The request: Please print all of the material below, word for word.

Material:
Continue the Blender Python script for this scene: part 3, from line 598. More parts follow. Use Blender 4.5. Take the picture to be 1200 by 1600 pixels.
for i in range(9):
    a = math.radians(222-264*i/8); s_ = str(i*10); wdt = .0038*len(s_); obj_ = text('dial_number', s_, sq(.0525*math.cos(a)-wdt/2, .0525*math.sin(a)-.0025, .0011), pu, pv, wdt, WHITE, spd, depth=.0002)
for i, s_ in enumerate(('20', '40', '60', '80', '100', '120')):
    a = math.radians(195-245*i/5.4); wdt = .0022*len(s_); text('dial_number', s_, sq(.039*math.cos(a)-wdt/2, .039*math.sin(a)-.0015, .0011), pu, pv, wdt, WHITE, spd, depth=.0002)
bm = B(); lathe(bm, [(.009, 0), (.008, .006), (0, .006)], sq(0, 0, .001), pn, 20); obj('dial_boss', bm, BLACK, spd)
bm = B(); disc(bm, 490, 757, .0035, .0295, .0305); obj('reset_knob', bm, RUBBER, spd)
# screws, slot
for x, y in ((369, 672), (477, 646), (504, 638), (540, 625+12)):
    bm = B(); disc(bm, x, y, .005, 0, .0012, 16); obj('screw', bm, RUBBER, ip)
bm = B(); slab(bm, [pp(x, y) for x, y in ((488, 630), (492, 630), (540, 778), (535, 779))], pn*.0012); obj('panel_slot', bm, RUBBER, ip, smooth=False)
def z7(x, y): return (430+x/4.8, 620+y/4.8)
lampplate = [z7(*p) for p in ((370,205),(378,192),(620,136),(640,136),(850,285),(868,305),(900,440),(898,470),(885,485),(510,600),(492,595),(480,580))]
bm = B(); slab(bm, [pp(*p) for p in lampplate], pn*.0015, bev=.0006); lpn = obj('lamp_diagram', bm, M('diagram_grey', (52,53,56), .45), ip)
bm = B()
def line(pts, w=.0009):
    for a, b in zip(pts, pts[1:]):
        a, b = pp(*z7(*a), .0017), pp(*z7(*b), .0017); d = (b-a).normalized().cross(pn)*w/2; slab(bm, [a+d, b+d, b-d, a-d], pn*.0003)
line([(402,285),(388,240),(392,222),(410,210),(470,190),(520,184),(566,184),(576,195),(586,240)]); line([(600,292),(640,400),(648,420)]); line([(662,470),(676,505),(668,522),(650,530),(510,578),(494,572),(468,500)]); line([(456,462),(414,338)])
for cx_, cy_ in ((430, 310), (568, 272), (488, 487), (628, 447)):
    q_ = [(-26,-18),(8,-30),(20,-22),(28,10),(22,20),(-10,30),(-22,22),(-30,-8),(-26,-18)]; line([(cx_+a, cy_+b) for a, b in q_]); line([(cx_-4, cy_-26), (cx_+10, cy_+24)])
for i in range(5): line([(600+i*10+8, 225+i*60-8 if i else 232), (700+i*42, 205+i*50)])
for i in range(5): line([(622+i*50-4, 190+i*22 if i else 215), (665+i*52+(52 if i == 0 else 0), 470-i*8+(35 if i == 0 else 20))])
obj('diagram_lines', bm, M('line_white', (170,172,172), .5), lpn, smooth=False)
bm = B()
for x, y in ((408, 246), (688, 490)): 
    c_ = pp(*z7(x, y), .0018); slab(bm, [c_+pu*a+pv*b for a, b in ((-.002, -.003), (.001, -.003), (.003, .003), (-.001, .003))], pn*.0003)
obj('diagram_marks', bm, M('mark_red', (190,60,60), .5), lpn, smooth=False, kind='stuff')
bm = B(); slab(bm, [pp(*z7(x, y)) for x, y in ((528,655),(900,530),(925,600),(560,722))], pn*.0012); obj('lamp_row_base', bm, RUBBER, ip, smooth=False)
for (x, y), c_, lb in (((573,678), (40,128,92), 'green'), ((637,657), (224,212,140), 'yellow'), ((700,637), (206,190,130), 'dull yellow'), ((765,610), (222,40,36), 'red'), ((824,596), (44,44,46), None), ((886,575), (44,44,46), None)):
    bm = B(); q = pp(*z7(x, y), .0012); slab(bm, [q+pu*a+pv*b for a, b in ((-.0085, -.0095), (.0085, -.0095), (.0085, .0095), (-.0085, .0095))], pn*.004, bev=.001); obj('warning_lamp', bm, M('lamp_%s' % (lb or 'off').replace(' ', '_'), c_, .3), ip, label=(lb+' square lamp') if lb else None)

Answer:
Continue the Blender Python script for this scene: part 3, from line 598. More parts follow. Use Blender 4.5. Take the picture to be 1200 by 1600 pixels.
for i in range(9):
    a = math.radians(222-264*i/8); s_ = str(i*10); wdt = .0038*len(s_); obj_ = text('dial_number', s_, sq(.0525*math.cos(a)-wdt/2, .0525*math.sin(a)-.0025, .0011), pu, pv, wdt, WHITE, spd, depth=.0002)
for i, s_ in enumerate(('20', '40', '60', '80', '100', '120')):
    a = math.radians(195-245*i/5.4); wdt = .0022*len(s_); text('dial_number', s_, sq(.039*math.cos(a)-wdt/2, .039*math.sin(a)-.0015, .0011), pu, pv, wdt, WHITE, spd, depth=.0002)
bm = B(); lathe(bm, [(.009, 0), (.008, .006), (0, .006)], sq(0, 0, .001), pn, 20); obj('dial_boss', bm, BLACK, spd)
bm = B(); disc(bm, 490, 757, .0035, .0295, .0305); obj('reset_knob', bm, RUBBER, spd)
# screws, slot
for x, y in ((369, 672), (477, 646), (504, 638), (540, 625+12)):
    bm = B(); disc(bm, x, y, .005, 0, .0012, 16); obj('screw', bm, RUBBER, ip)
bm = B(); slab(bm, [pp(x, y) for x, y in ((488, 630), (492, 630), (540, 778), (535, 779))], pn*.0012); obj('panel_slot', bm, RUBBER, ip, smooth=False)
def z7(x, y): return (430+x/4.8, 620+y/4.8)
lampplate = [z7(*p) for p in ((370,205),(378,192),(620,136),(640,136),(850,285),(868,305),(900,440),(898,470),(885,485),(510,600),(492,595),(480,580))]
bm = B(); slab(bm, [pp(*p) for p in lampplate], pn*.0015, bev=.0006); lpn = obj('lamp_diagram', bm, M('diagram_grey', (52,53,56), .45), ip)
bm = B()
def line(pts, w=.0009):
    for a, b in zip(pts, pts[1:]):
        a, b = pp(*z7(*a), .0017), pp(*z7(*b), .0017); d = (b-a).normalized().cross(pn)*w/2; slab(bm, [a+d, b+d, b-d, a-d], pn*.0003)
line([(402,285),(388,240),(392,222),(410,210),(470,190),(520,184),(566,184),(576,195),(586,240)]); line([(600,292),(640,400),(648,420)]); line([(662,470),(676,505),(668,522),(650,530),(510,578),(494,572),(468,500)]); line([(456,462),(414,338)])
for cx_, cy_ in ((430, 310), (568, 272), (488, 487), (628, 447)):
    q_ = [(-26,-18),(8,-30),(20,-22),(28,10),(22,20),(-10,30),(-22,22),(-30,-8),(-26,-18)]; line([(cx_+a, cy_+b) for a, b in q_]); line([(cx_-4, cy_-26), (cx_+10, cy_+24)])
for i in range(5): line([(600+i*10+8, 225+i*60-8 if i else 232), (700+i*42, 205+i*50)])
for i in range(5): line([(622+i*50-4, 190+i*22 if i else 215), (665+i*52+(52 if i == 0 else 0), 470-i*8+(35 if i == 0 else 20))])
obj('diagram_lines', bm, M('line_white', (170,172,172), .5), lpn, smooth=False)
bm = B()
for x, y in ((408, 246), (688, 490)): 
    c_ = pp(*z7(x, y), .0018); slab(bm, [c_+pu*a+pv*b for a, b in ((-.002, -.003), (.001, -.003), (.003, .003), (-.001, .003))], pn*.0003)
obj('diagram_marks', bm, M('mark_red', (190,60,60), .5), lpn, smooth=False, kind='stuff')
bm = B(); slab(bm, [pp(*z7(x, y)) for x, y in ((528,655),(900,530),(925,600),(560,722))], pn*.0012); obj('lamp_row_base', bm, RUBBER, ip, smooth=False)
for (x, y), c_, lb in (((573,678), (40,128,92), 'green'), ((637,657), (224,212,140), 'yellow'), ((700,637), (206,190,130), 'dull yellow'), ((765,610), (222,40,36), 'red'), ((824,596), (44,44,46), None), ((886,575), (44,44,46), None)):
    bm = B(); q = pp(*z7(x, y), .0012); slab(bm, [q+pu*a+pv*b for a, b in ((-.0085, -.0095), (.0085, -.0095), (.0085, .0095), (-.0085, .0095))], pn*.004, bev=.001); obj('warning_lamp', bm, M('lamp_%s' % (lb or 'off').replace(' ', '_'), c_, .3), ip, label=(lb+' square lamp') if lb else None)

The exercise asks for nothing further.